Volviendo a la temática, el libro cuestiona lo que es normal y anormal en relación a la sexualidad. Uno de los relatos que hace el más fuerte eco a esta duda es la historia de Carmen, quien desde chica juega íntimamente con el perro de los vecinos y termina enamorándose de él después de varios encuentros sexualmente excitantes. Carmen confiesa que en su adultez sigue teniendo cierta atracción por los perros, se siente ridícula, avergonzada y nunca lo ha contado a nadie. Puede ser considerado como un fetiche anormal sentirse atraída por los perros pero creo que el desarrollo de tal atracción es lo más importante de este relato. Lo primero que se me vino a la mente al leer esto fue asombro. Pero pensé también en lo que es sexualmente permitido por la sociedad y los deseos sexuales socialmente impuestos y permitidos. La pregunta no es, entonces, por qué vende el sexo, pues creo que es bastante obvio. Más vale reflexionar sobre qué tipo de sexo vende. Basta ver la portada diaria de La Cuarta o muchas teleseries nocturnas para ser testigo de las prácticas cotidianas en que se nos vende o impone un cierto gusto sexual, completamente homogéneo, dirigido a los hombres heterosexuales; las tetas grandes, caderas voluptuosas y el pelo largo atraen. A lo que voy es que el mercado no solamente vende sexo sino que instala gustos sexuales. Y si uno varia de esta “norma” es más probable que sea condenado al ostracismo. En este sentido, la apuesta arriesgada de Eugenia Prado en esta obra cuestiona el desarrollo de la sexualidad en sí pero también cuestiona las prácticas mercantiles.

Se me hace difícil leer esta obra sin pensar en las diferencias entre clases, una idea que atraviesa las páginas desde las distintas voces en los primeros relatos hasta las confesiones de la madre acerca del final. El cuarto capítulo, que se titula “Epílogo”, es una carta de la madre al hermano menor, su cómplice más íntimo para armar una atmósfera familiar perturbadora. Escribe en segunda persona, lo que simula la experiencia de estar escribiendo a nosotros, los lectores, por lo cual me sentí partícipe de su juego. Asimismo, este juego de incesto es su manera de mantener la estructura de su familia, de encerrarla y en su punto de vista protegerla. “Empeñada en que mis hijos no se mezclen con los nuevos ricos, esos arribistas tan vulgares y adinerados, los aíslo a cualquier precio”, escribe ella. No es que Prado defienda esta postura. Al contrario, la enuncia como una tención clasista vigente que se ignora en el Chile actual y entra en lo que podría ser la más profunda de las tramas perversas de la aristocracia: enclaustrase para mantener el círculo de poder cerrado, para no contaminar.

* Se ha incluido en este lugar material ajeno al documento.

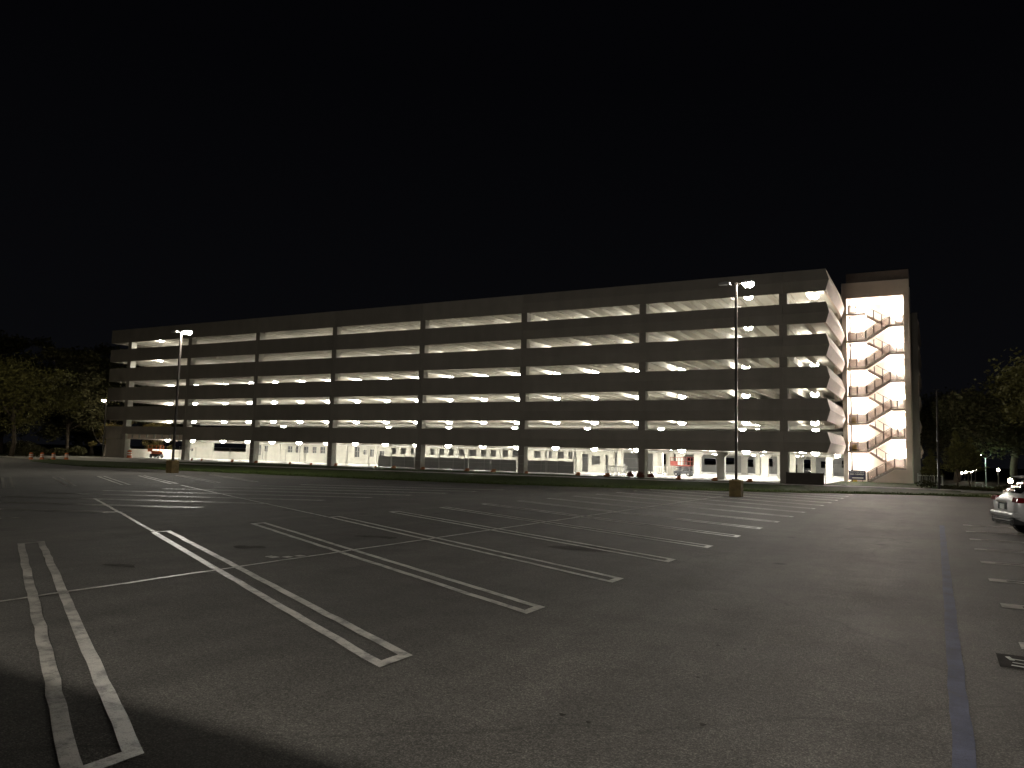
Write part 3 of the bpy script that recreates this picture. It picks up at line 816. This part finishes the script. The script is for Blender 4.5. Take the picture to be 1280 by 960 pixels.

Ignorar las tenciones entre clases, igual que callar cualquier diálogo sobre diferencias sexuales, ayuda a conservar el orden de una sociedad opresiva. Son dos negaciones que fomentan al silencio y los secretos. Se apoya esta idea al cerrar el tercer capítulo diciendo, “En las fincas se duerme por las tardes”. La insinuación es que los dos hermanos protagonistas aprovechan los momentos en que nadie los puede descubrir. Pero la finca también parece ser una metáfora de la sociedad que ignora la existencia de una sexualidad infantil y todo lo que implica, desde las prácticas saludables en el desarrollo sexual hasta los abusos.

Traumatizantes

Como mencioné al principio, no puedo recordar ninguna experiencia sexual infantil o precoz que me haya sido traumática; para ser honesto no es algo de que dedico mucha contemplación. En Objetos del silencio, sí aparecen relatos traumatizantes, algunos que no pude creer. Eugenia Prado logra despertar recuerdos, logra relatar instancias que me resultan cercanas pero vergonzosas y otras que son completamente nuevas. Instala una apuesta política contra esa condena de silencio, ese territorio donde la palabra es extranjera, los diálogos son deportados y los secretos encuentran la patria. Secretos que dañan. Este libro, con su escritura de empujes y vibraciones, es para confesar y para unir el abismo del silencio.